Baca Juga: Otomobil Elit Jawa: Tatkala Mobil Pertama Muncul di Hindia Belanda

Informasi tentang gempa bumi dari sumber-sumber tersebut sangat berkurang selama Perang Dunia II, ketika Indonesia diduduki oleh Jepang. Namun, kami dapat mengisi kesenjangan ini dengan mencari arsip surat kabar lokal Indonesia dari periode ini.

Pada beberapa pembacaan terhadap sumber kolonial, ada beberapa temuan ekstrem seperti gempa bumi yang terjadi di Ambon pada tahun 1898. Gempa mengerikan yang melemparkan orang beberapa meter dan bahkan menggeser meriam-meriam yang berat.

Namun, perlu diinsafi bahwa catatan sejarah tentang gempa bumi Hindia Belanda sering kali keliru. "Catatan sejarah diketahui dipengaruhi oleh geopolitik dan sosial ekonomi," terus Stacey Martin.

Mengingat bahwa bahan sumber riset diambil dari sebagian besar dalam bahasa Eropa, dan hampir seluruhnya dari Belanda, tidak mengherankan bahwa catatan tertulis terpanjang secara kronologis tentang gempa bumi yang dirasakan berasal dari daerah-daerah tempat VOC mendirikan pos-pos perdagangan.

Pos-pos itu meliputi Jawa bagian barat dan di wilayah Maluku. Pengamatan dari daerah-daerah ini meningkat setelah kendali politik beralih dari VOC ke tangan pemerintah kolonial Hindia-Belanda.

Ini kontras dengan catatan tertulis tentang gempa bumi yang dirasakan di daerah-daerah yang dikenal sangat aktif secara seismik, seperti Papua yang berada di luar lingkup perhatian Belanda hingga awal abad ke-20.

Dari penyusuran data, Martin dan tim juga mengungkap bukti tsunami yang tidak bertanggal di wilayah Teluk Palu pada tahun 1800-an. Temuan yang sangat tidak terduga adalah penemuan likuifaksi parah di sawah dekat Batukarang di Sumatra pada tahun 1936.

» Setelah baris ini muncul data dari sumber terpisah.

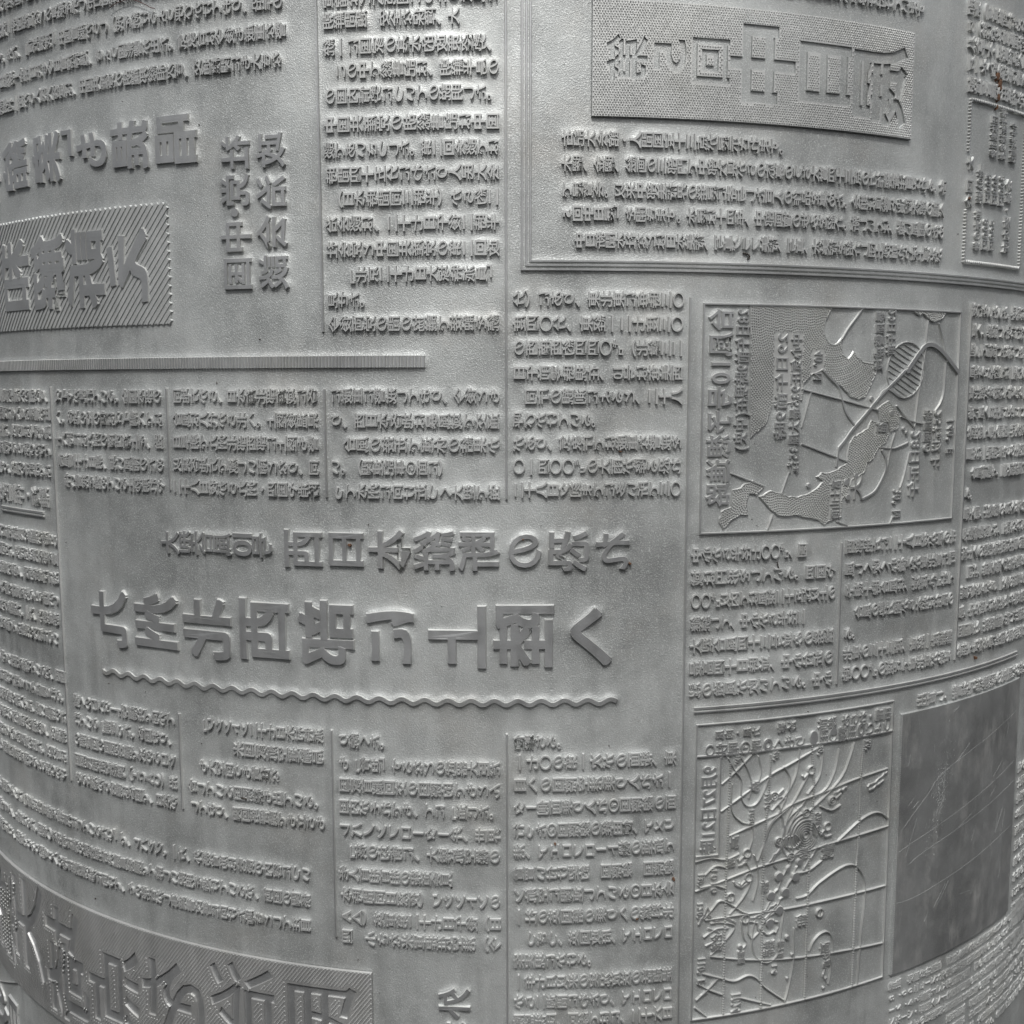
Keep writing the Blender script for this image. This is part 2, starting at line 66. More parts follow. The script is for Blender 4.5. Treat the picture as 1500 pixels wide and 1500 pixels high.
M = {'land': [('continent', [(45.55, -15.02), (54.61, -15.08), (63.47, -15.03), (61.98, -12.26), (61.76, -9.9), (63.26, -8.22), (64.57, -7.85), (66.0, -8.92), (66.24, -7.07), (66.62, -5.89), (67.99, -5.11), (69.28, -6.58), (70.0, -5.66), (71.59, -4.6), (74.05, -4.49), (75.18, -3.28), (74.22, -1.12), (73.24, 0.77), (72.43, 2.12), (70.71, 2.52), (68.8, 1.97), (66.54, 0.09), (63.85, -1.5), (61.85, -3.21), (59.67, -2.28), (57.54, -0.7), (57.35, 2.58), (53.71, 3.48), (50.86, 3.07), (50.18, 5.15), (49.5, 7.11), (47.93, 8.53), (46.21, 9.68)]), ('main_island', [(48.58, 21.31), (50.92, 20.19), (53.35, 20.79), (54.9, 21.51), (57.07, 21.59), (59.57, 21.0), (61.61, 19.99), (63.02, 18.69), (61.52, 17.7), (62.46, 16.92), (64.1, 17.24), (66.23, 16.49), (68.7, 15.2), (68.47, 13.84), (68.88, 11.41), (70.02, 10.07), (71.89, 9.29), (73.43, 8.51), (74.25, 6.88), (75.89, 7.45), (75.99, 9.37), (78.95, 9.71), (78.29, 11.35), (76.14, 12.4), (74.98, 14.56), (73.4, 15.34), (73.12, 16.98), (71.41, 18.02), (69.7, 18.51), (68.79, 21.21), (67.47, 22.25), (67.46, 25.95), (64.64, 26.64), (63.34, 27.12), (62.0, 26.11), (58.46, 25.55), (56.72, 24.94), (53.49, 25.21), (51.03, 23.92)]), ('northern_island', [(42.74, 19.83), (44.6, 19.48), (45.3, 18.84), (47.02, 18.09), (49.41, 19.35), (47.98, 20.76), (46.21, 20.45), (45.82, 21.89), (46.03, 24.68), (44.44, 24.5), (42.6, 25.63), (41.07, 27.17), (40.19, 26.08), (40.57, 23.98), (42.68, 22.99)]), ('southern_island', [(75.74, 4.45), (77.16, 3.64), (78.61, 3.11), (80.56, 4.49), (81.62, 6.44), (81.54, 8.37), (79.68, 9.17), (78.83, 7.22), (76.59, 6.92)]), ('small_peninsula', [(84.89, -14.85), (86.32, -14.21), (87.29, -14.79), (89.86, -13.22), (91.56, -13.13), (93.45, -13.88), (94.48, -14.89)])], 'oval': [(88.42, -3.23), (88.16, -1.76), (87.54, -0.38), (86.62, 0.8), (85.45, 1.7), (84.13, 2.26), (82.75, 2.45), (81.41, 2.25), (80.2, 1.68), (79.19, 0.78), (78.45, -0.38), (78.01, -1.72), (77.91, -3.16), (78.15, -4.61), (78.71, -5.95), (79.57, -7.12), (80.66, -8.02), (81.92, -8.59), (83.28, -8.81), (84.64, -8.64), (85.9, -8.1), (86.99, -7.23), (87.81, -6.07), (88.3, -4.7), (88.42, -3.23)], 'ovalhatch': [[(82.38, -8.39), (86.75, -6.39)], [(80.8, -7.91), (87.71, -4.72)], [(79.82, -7.16), (87.91, -3.39)], [(79.08, -6.3), (87.87, -2.17)], [(78.58, -5.34), (87.69, -1.01)], [(78.41, -4.2), (87.14, -0.03)], [(78.36, -3.01), (86.34, 0.84)], [(78.54, -1.7), (85.3, 1.59)], [(79.41, -0.04), (83.67, 2.04)]], 'track': [([(99.49, -2.74), (97.5, -4.29), (93.93, -6.92), (91.03, -8.27), (88.73, -8.22), (87.16, -7.09), (85.08, -4.86), (83.78, -3.48)], 0.95), ([(83.02, -3.2), (80.63, -1.27), (76.7, 1.73), (72.76, 5.51), (69.6, 8.44), (67.66, 10.7), (66.21, 12.16)], 0.55), ([(66.21, 12.16), (65.96, 14.04), (65.86, 15.8)], 0.4)], 'lines': [([(57.13, 0.61), (68.01, 3.04), (75.95, 4.86)], 0.3), ([(57.49, 11.18), (68.52, 14.93)], 0.36), ([(42.24, 16.54), (49.41, 19.21)], 0.3), ([(89.03, -13.2), (88.79, -10.43), (88.43, -6.28), (87.08, 1.63), (86.27, 8.46)], 0.22), ([(95.2, -4.69), (94.92, 0.96), (93.98, 3.5), (92.34, 5.18)], 0.3), ([(92.45, -12.74), (94.54, -7.77), (95.63, -4.98)], 0.26), ([(77.26, 12.84), (78.48, 14.95), (78.41, 17.16), (76.88, 19.88), (75.31, 21.48), (72.5, 22.6)], 0.6), ([(80.83, 9.47), (79.83, 12.08), (79.09, 15.8), (78.6, 17.31)], 0.36), ([(84.97, 13.75), (83.83, 18.06), (82.8, 20.69)], 0.3), ([(80.98, 26.51), (80.29, 27.88)], 0.3), ([(54.75, 16.84), (53.35, 20.66)], 0.2), ([(51.51, 24.87), (50.4, 27.77)], 0.2), ([(66.31, 26.72), (69.07, 27.82)], 0.26), ([(80.91, 3.95), (83.35, 6.19), (86.27, 8.46)], 0.3), ([(82.19, 6.17), (85.39, 7.19), (88.69, 7.8)], 0.26), ([(59.32, 1.14), (57.38, 7.99)], 0.22), ([(61.69, -3.21), (63.86, -1.37), (65.72, 0.22), (66.66, 2.76), (67.77, 5.32), (69.91, 7.77)], 0.42), ([(70.94, -15.1), (69.65, -13.48), (67.72, -11.32), (66.16, -9.05)], 0.3), ([(75.86, 3.09), (76.17, 2.0), (77.03, 1.05), (78.3, 0.65), (80.21, 1.47), (81.97, 2.3)], 0.5), ([(76.86, 12.28), (80.05, 12.64), (82.14, 12.27), (84.64, 11.5)], 0.36)], 'blobs': [((83.61, -3.06), 0.75), ((59.35, 19.38), 0.6), ((79.48, 5.45), 0.8), ((70.7, 17.72), 0.7), ((68.35, 19.01), 0.9), ((68.82, 22.03), 0.8), ((83.1, 8.68), 0.5), ((83.94, 9.53), 0.5), ((74.04, 2.53), 0.6)]}
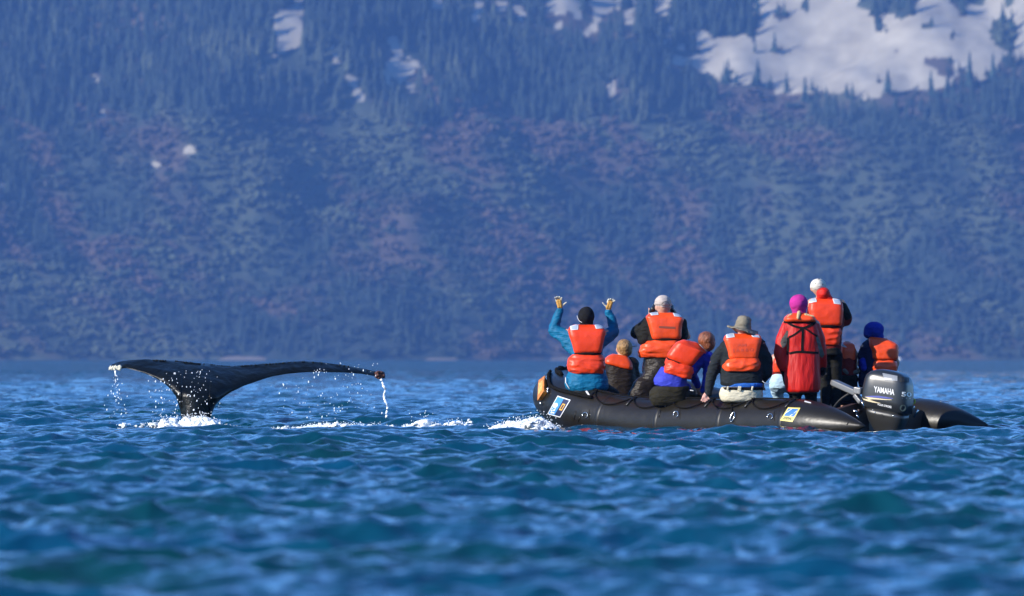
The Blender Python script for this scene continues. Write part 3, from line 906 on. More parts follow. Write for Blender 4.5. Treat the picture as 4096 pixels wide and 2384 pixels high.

Peristiwa-peristiwa kecil yang hanya diketahui dari catatan sejarah sering kali dapat disembunyikan, tergantung pada lokasi zona sumbernya atau ditimpa oleh sinyal iklim yang lebih besar yang juga tersimpan dalam mikroatol karang.

Masih banyak pekerjaan yang harus dilakukan pada katalog historis gempa bumi Hindia Belanda untuk Indonesia yang memanfaatkan sumber-sumber non-Eropa, baik lokal maupun regional.

Seismik modern akan sangat terbantu dengan adanya catatan yang baik dan perekaman akurat dari histori gempa. Martin dan tim berharap agar penelitian historis terhadap gempa bumi di Hindia terus ditingkatkan untuk memperkaya pandangan seismik modern Indonesia.